Property tax – how to tackle it

18 August 2019

Furnished holiday lets

Special tax rules apply to a property that qualifies as a furnished holiday letting (FHL). To qualify, the property must be in the UK or European Economic Area (so a Spanish villa qualifies, but not a Florida apartment). It must also be furnished and, finally, it must meet three occupancy conditions:

1. The property must let commercially as furnished holiday accommodation to the public for at least 105 days in the year (normally taken as the tax year), with lets of more than 31 days generally excluded;

2. The property must be available for letting for at least 210 days in the year; and

3. Lettings that exceed 31 continuous days cannot total more than 155 days in a year.
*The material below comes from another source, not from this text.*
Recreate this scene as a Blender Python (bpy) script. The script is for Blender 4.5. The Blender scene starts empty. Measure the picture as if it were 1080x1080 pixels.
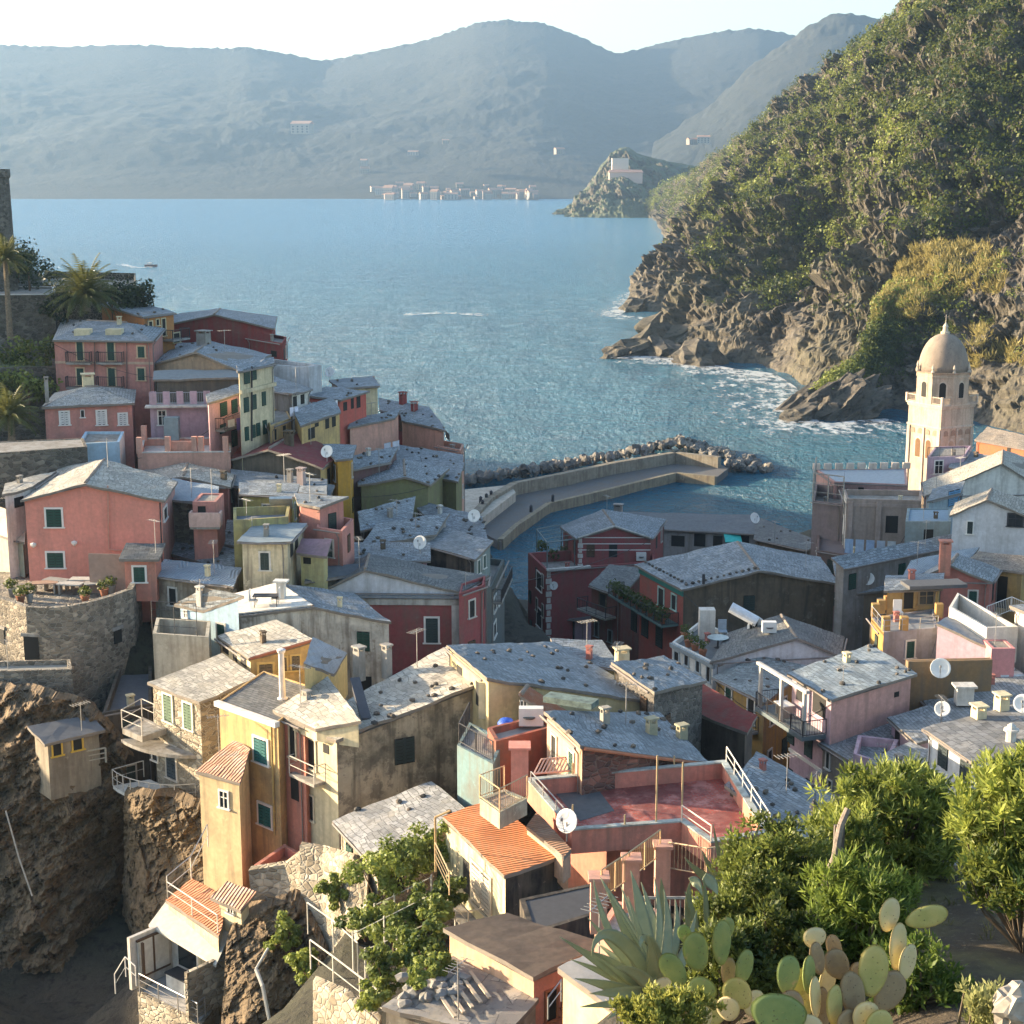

If these requirements are met, a FHL offers a range of benefits, including:

1. Profits are treated as earnings for pension purposes;

2. Business rates will apply rather than council tax. However, small business rate relief means that there is nothing to pay if the property has a rateable value of no more than £12,000, with tapered relief applying up to £15,000 of rateable value;

3. Plant and machinery capital allowances can be claimed for furniture, equipment and fixtures;

4. If the letting activities amount to a business rather than simply an investment, class 2 national insurance contributions are payable, giving entitlement to contributory state benefits, including the single tier state pension; and

5. Various CGT reliefs, such as business asset rollover relief and entrepreneurs’ relief are available.

Rent-a-room relief

This relief was introduced in 1992 with the aim of stimulating the supply of low cost rented accommodation. It applies to owner occupiers and tenants who sublet all or part of their main home on a furnished basis, whether or not the letting amounts to a trade (e.g. food and cleaning is provided).
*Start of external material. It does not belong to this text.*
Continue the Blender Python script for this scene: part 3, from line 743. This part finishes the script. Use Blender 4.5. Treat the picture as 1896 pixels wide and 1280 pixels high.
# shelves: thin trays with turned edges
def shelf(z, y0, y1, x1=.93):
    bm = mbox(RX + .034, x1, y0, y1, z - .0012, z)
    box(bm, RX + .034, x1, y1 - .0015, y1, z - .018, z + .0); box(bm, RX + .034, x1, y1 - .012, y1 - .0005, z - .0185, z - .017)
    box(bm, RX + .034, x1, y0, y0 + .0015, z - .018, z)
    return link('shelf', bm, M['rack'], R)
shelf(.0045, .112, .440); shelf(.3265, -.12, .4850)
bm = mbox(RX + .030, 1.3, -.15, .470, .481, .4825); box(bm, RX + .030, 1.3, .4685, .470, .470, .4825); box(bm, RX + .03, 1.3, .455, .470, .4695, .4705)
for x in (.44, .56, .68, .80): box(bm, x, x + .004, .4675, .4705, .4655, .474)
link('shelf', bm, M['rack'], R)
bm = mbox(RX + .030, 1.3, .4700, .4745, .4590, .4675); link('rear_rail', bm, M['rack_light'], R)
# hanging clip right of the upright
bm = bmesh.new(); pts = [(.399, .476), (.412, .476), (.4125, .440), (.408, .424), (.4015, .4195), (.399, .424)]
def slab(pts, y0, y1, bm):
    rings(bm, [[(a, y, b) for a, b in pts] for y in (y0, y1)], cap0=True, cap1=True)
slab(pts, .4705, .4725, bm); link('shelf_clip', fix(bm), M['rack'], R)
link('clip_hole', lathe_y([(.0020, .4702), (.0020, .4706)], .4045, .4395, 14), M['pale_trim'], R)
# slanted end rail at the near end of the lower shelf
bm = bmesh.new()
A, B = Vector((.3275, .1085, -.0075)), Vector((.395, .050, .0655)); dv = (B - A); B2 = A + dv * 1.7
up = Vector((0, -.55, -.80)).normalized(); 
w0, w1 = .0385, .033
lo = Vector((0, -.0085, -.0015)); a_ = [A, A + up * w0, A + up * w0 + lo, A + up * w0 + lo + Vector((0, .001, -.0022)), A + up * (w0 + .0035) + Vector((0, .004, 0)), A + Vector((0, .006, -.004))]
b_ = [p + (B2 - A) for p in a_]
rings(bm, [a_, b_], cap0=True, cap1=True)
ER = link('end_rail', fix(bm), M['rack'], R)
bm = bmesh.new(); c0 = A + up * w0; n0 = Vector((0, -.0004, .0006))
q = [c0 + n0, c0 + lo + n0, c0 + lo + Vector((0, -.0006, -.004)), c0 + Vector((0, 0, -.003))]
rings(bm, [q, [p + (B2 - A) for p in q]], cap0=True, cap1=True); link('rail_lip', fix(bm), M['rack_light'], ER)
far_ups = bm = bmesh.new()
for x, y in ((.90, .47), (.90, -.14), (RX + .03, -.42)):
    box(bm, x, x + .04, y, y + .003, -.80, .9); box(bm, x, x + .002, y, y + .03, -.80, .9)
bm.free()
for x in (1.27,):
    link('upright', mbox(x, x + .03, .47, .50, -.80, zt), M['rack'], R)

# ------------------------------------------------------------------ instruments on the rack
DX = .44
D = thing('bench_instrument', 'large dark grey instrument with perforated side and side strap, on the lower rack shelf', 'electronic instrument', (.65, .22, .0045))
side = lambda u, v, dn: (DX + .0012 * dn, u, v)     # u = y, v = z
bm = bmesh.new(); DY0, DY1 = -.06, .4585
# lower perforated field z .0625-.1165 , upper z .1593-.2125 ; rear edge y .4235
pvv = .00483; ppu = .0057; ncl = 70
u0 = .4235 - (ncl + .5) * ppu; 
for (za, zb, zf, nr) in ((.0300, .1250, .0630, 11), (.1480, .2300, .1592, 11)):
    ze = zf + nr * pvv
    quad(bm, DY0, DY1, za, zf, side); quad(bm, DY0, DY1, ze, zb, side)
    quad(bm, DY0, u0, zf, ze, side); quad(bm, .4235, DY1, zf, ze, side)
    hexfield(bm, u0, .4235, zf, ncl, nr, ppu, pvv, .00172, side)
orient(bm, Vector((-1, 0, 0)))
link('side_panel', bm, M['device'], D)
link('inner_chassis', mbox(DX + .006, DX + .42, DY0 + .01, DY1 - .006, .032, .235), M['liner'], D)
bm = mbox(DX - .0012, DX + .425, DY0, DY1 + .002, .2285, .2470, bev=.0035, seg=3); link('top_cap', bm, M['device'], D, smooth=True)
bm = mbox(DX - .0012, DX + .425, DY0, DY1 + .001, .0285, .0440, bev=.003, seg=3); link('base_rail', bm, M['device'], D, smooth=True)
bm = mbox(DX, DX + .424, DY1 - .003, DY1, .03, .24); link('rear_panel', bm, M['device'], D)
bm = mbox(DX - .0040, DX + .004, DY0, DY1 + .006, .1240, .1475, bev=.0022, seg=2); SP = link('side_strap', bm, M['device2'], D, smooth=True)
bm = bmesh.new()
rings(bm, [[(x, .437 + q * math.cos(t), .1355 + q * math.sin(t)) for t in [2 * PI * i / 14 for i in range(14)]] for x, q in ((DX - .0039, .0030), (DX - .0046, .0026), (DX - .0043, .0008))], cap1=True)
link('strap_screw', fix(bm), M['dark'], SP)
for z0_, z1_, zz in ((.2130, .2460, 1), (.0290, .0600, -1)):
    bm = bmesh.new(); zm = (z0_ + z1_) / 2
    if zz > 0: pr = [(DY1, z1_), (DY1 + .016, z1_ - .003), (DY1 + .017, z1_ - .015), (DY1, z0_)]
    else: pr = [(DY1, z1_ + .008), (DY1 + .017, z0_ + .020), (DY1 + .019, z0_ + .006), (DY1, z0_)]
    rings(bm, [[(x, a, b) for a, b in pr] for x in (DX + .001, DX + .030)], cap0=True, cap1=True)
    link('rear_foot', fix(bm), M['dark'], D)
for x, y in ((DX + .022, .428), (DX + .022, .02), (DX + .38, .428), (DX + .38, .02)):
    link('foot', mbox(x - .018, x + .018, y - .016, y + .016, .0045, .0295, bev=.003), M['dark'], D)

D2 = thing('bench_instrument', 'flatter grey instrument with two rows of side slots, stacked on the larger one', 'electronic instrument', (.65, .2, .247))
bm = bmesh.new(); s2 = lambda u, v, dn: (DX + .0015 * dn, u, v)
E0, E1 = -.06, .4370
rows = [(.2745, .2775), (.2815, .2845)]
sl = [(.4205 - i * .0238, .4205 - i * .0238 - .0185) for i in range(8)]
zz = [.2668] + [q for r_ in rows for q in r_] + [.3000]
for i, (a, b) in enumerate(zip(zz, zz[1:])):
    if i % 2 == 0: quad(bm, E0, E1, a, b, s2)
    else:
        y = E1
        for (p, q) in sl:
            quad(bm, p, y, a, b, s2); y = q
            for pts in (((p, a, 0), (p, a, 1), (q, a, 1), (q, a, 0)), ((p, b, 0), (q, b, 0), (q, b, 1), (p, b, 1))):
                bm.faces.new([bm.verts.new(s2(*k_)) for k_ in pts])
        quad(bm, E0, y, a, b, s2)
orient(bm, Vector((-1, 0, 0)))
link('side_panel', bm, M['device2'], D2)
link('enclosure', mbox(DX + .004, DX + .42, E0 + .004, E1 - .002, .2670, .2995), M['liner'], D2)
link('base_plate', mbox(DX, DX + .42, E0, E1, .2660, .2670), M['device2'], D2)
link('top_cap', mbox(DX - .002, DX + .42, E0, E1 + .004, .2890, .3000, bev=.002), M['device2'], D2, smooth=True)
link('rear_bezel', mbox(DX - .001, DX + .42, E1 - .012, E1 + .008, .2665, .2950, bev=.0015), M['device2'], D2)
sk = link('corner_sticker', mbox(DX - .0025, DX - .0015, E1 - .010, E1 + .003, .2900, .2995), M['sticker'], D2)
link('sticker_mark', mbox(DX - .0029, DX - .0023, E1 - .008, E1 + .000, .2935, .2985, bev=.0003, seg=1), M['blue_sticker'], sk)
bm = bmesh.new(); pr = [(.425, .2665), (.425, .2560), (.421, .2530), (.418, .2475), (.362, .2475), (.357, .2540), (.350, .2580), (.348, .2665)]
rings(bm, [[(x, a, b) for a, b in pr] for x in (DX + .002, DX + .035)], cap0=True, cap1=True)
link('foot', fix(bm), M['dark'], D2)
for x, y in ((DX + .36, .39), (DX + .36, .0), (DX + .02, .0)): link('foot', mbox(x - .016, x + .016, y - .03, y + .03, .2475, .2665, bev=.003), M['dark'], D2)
The relief exempts £7,500 a tax year of gross receipts from tax (£3,750 each for joint owners/tenants). If gross income exceeds £7,500, then the basic property regime described above will apply unless the taxpayer opts instead to pay tax on the excess gross income above the £7,500/£3,750 limit and ignores any claims for expenses.
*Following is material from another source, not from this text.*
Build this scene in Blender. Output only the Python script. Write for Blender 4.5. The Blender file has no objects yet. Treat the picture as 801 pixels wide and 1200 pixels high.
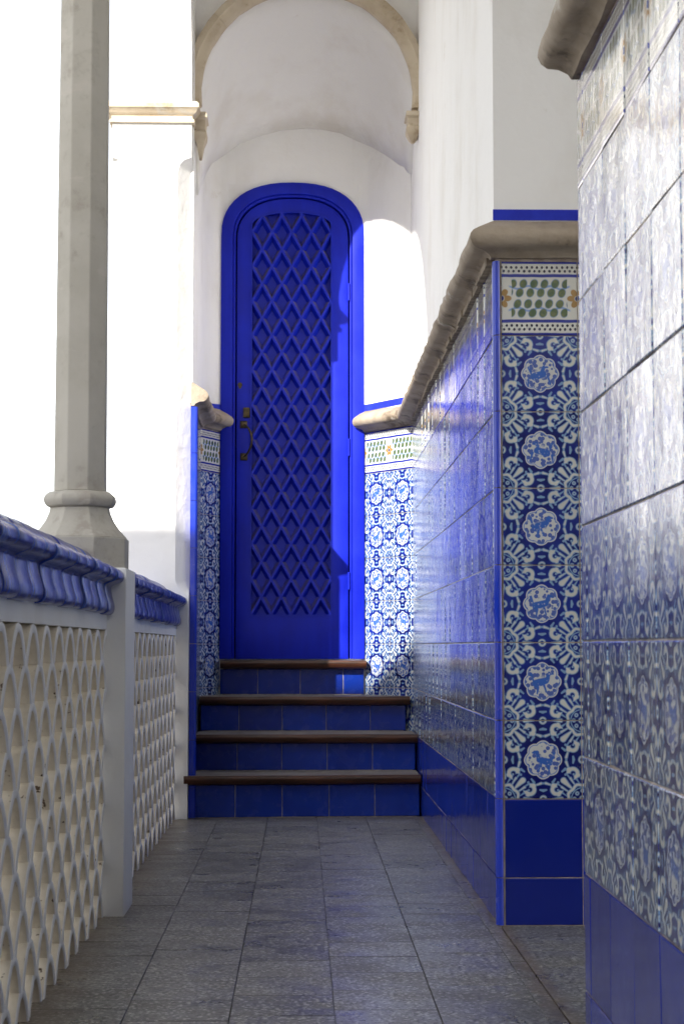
import bpy, bmesh, math, random
from mathutils import Vector, Matrix
R = math.radians
random.seed(7)
S = bpy.context.scene
COL = S.collection

# ------------------------------------------------------------------ camera, sky, sun, exposure
PITCH, YAW = 4.2354, 1.2800
cd = bpy.data.cameras.new('camera'); cam = bpy.data.objects.new('camera', cd); COL.objects.link(cam)
cd.sensor_fit = 'VERTICAL'; cd.sensor_height = 36.0; cd.lens = 2120 / 1200 * 36.0
cd.clip_start = 0.05; cd.clip_end = 3000
cam.location = (0, 0, 0.70)
cam.rotation_euler = (R(90 + PITCH), 0, R(-YAW))
cd.dof.use_dof = True; cd.dof.focus_distance = 6.5; cd.dof.aperture_fstop = 18.0
S.camera = cam

SUN_A, SUN_B = 1.50, 1.12                                   # run and drop per metre of travel across the passage
SUN_DIR = Vector((1.0, SUN_A, -SUN_B)).normalized()      # the way the light travels
w = bpy.data.worlds.new('World'); S.world = w; w.use_nodes = True
wn = w.node_tree.nodes; bg = wn['Background']
sky = wn.new('ShaderNodeTexSky'); sky.sky_type = 'NISHITA'; sky.sun_disc = False
sky.sun_elevation = math.asin(-SUN_DIR.z)
sky.sun_rotation = math.atan2(-SUN_DIR.x, -SUN_DIR.y)
sky.air_density = 1.0; sky.dust_density = 2.0; sky.ozone_density = 1.0
hs = wn.new('ShaderNodeHueSaturation'); hs.inputs['Saturation'].default_value = 0.26     # milky, hazy sky
w.node_tree.links.new(sky.outputs[0], hs.inputs['Color']); w.node_tree.links.new(hs.outputs[0], bg.inputs[0]); bg.inputs[1].default_value = 0.15
sl = bpy.data.lights.new('sun', 'SUN'); sl.energy = 4.0; sl.angle = R(0.5); sl.color = (1.0, 0.95, 0.87)
so = bpy.data.objects.new('sun', sl); COL.objects.link(so)
so.rotation_euler = SUN_DIR.to_track_quat('-Z', 'Y').to_euler()
so.location = (-6, -8, 12)
S.view_settings.view_transform = 'Standard'; S.view_settings.look = 'None'
S.view_settings.exposure = 1.48; S.view_settings.gamma = 1.0
S.cycles.max_bounces = 12; S.cycles.diffuse_bounces = 9; S.cycles.glossy_bounces = 4
S.cycles.caustics_reflective = False; S.cycles.caustics_refractive = False
S.cycles.sample_clamp_indirect = 20.0
S.cycles.use_denoising = True

# ------------------------------------------------------------------ node expression helper
class NT:
    def __init__(s, name, rough=0.5, spec=0.5):
        s.m = bpy.data.materials.new(name); s.m.use_nodes = True
        s.t = s.m.node_tree; s.b = s.t.nodes['Principled BSDF']
        s.b.inputs['Roughness'].default_value = rough
        s.b.inputs['Specular IOR Level'].default_value = spec
    def node(s, k, **kw):
        n = s.t.nodes.new(k)
        for a, v in kw.items(): setattr(n, a, v)
        return n
    def set(s, sock, v):
        if isinstance(v, V): v = v.s
        if isinstance(v, bpy.types.NodeSocket): s.t.links.new(v, sock)
        else: sock.default_value = v
    def math(s, op, a, b=None, c=None, clamp=False):
        n = s.node('ShaderNodeMath', operation=op, use_clamp=clamp)
        for i, x in enumerate((a, b, c)):
            if x is not None: s.set(n.inputs[i], x)
        return V(s, n.outputs[0])
    def coords(s, kind='Object'):
        return s.node('ShaderNodeTexCoord').outputs[kind]
    def sep(s, sock):
        n = s.node('ShaderNodeSeparateXYZ'); s.set(n.inputs[0], sock)
        return [V(s, o) for o in n.outputs]
    def comb(s, x, y, z):
        n = s.node('ShaderNodeCombineXYZ')
        for i, v in enumerate((x, y, z)): s.set(n.inputs[i], v)
        return n.outputs[0]
    def vadd(s, a, b):
        n = s.node('ShaderNodeVectorMath', operation='ADD'); s.set(n.inputs[0], a); s.set(n.inputs[1], b); return n.outputs[0]
    def noise(s, vec, scale, detail=3.0, rough=0.55, stretch=None):
        if stretch:
            mp = s.node('ShaderNodeMapping'); mp.inputs['Scale'].default_value = stretch
            s.set(mp.inputs[0], vec); vec = mp.outputs[0]
        n = s.node('ShaderNodeTexNoise'); s.set(n.inputs['Vector'], vec)
        n.inputs['Scale'].default_value = scale; n.inputs['Detail'].default_value = detail
        n.inputs['Roughness'].default_value = rough
        return V(s, n.outputs[0])
    def voro(s, vec, scale):
        n = s.node('ShaderNodeTexVoronoi'); s.set(n.inputs['Vector'], vec); n.inputs['Scale'].default_value = scale
        return V(s, n.outputs['Distance'])
    def rand(s): return V(s, s.node('ShaderNodeObjectInfo').outputs['Random'])
    def ss(s, x, lo, hi, a=0.0, b=1.0):
        n = s.node('ShaderNodeMapRange', interpolation_type='SMOOTHSTEP')
        for i, v in enumerate((x, lo, hi, a, b)): s.set(n.inputs[i], v)
        return V(s, n.outputs[0])
    def mix(s, f, a, b):
        n = s.node('ShaderNodeMix', data_type='RGBA')
        s.set(n.inputs[0], f)
        for i, v in ((6, a), (7, b)):
            if isinstance(v, tuple): v = (*v, 1.0) if len(v) == 3 else v
            s.set(n.inputs[i], v)
        return n.outputs[2]
    def color(s, c):
        if isinstance(c, tuple): c = (*c, 1.0)
        s.set(s.b.inputs['Base Color'], c)
    def rough(s, r): s.set(s.b.inputs['Roughness'], r)
    def bump(s, h, strength=0.3, dist=0.01):
        n = s.node('ShaderNodeBump'); n.inputs['Strength'].default_value = strength
        n.inputs['Distance'].default_value = dist; s.set(n.inputs['Height'], h)
        s.t.links.new(n.outputs[0], s.b.inputs['Normal']); s.t.links.new(n.outputs[0], s.b.inputs['Coat Normal'])
class V:
    def __init__(s, nt, sock): s.n = nt; s.s = sock
    def __add__(s, o): return s.n.math('ADD', s, o)
    __radd__ = __add__
    def __sub__(s, o): return s.n.math('SUBTRACT', s, o)
    def __rsub__(s, o): return s.n.math('SUBTRACT', o, s)
    def __mul__(s, o): return s.n.math('MULTIPLY', s, o)
    __rmul__ = __mul__
    def __truediv__(s, o): return s.n.math('DIVIDE', s, o)
    def abs(s): return s.n.math('ABSOLUTE', s)
    def sqrt(s): return s.n.math('SQRT', s)
    def min(s, o): return s.n.math('MINIMUM', s, o)
    def max(s, o): return s.n.math('MAXIMUM', s, o)
    def cos(s): return s.n.math('COSINE', s)
    def fract(s): return s.n.math('FRACT', s)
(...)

In 2017 the Treasury published a consultation paper suggesting a radical revamp for rent-a-room relief after 25 years of existence. The paper’s unspoken targets were users of Airbnb and those Wimbledon residents who go on holiday during the Championships fortnight and let their home for a high, mostly (or completely) tax-free rent. A proposal to introduce a ‘shared occupancy test’ that would have effectively prevented a claim if an entire property was let reached draft legislation stage but was then abandoned, to the relief of many.